Strange Flesh is Olson's first book and, as he says in the interview below, some of the ideas came from prior work he has done. It's an amazing debut.
After graduating from Harvard, Olson worked in software engineering and investment banking but then decided to focus on emerging technlogy and virtual reality. He earned his master's degree from NYU's Interactive Technology Program. He has since served as an adjunct professor at IDP and taught classes in Massively Multiuser Media. He grew up in San Antonio but now lives in Los Angeles.
Let's start, literally, at the beginning. Why did you decide to dedicate the book to your parents? I did a double take when I saw that (no offense intended) because going in I didn't know a lot about what would happen in the book but I did know it involved teledildonics and some other lurid things. So let me ask also what they thought of the book?
Honestly I didn’t really feel like I had a choice. The gratitude I feel for a lifetime of their overwhelming love and support just demanded to be honored. Luckily, my parents are both avid readers and quite worldly people, so while I’m sure they found some of the material a little outré, it would take more than what’s depicted in my book to really shock them.
How would you describe to people what the book is about? I thought I would ask that since I'm sure you're not crazy about those who might describe it as sex and games.
I tend to describe it as a sanguinary mystery concerning the dawning age of Neterosexuality. Since that often produces quizzical expressions, I can certainly see the appeal of the “sex & games” tag. Now, I wish we’d gone with something more like “Fifty Shades of Games.” In any case, since I finished it, I’ve really been amazed at how much of what a book is “about” gets manufactured in the reader’s mind.
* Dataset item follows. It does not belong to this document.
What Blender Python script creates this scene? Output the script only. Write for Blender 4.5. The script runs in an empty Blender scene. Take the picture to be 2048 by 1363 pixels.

How did the idea for this book develop?
As an adjunct professor at NYU’s Interactive Telecommunications Program, I’d been researching a non-fiction book proposal about virtual worlds. Of course, given the level of interest in the topic among technophiles, one of the chapters was going to have to be about teledildonics. Due to the pretty nascent state of the art, and since my graduate education was all about creating electromechanical devices, I couldn’t help but imagine how I would address “the problem.” Through some kind of alchemical quickening the “models” I was using in my mental design became characters about whom I couldn’t seem to stop thinking. I decided to spend “a month or two” pounding the keyboard to get the idea “out of my system.” But that only made it worse.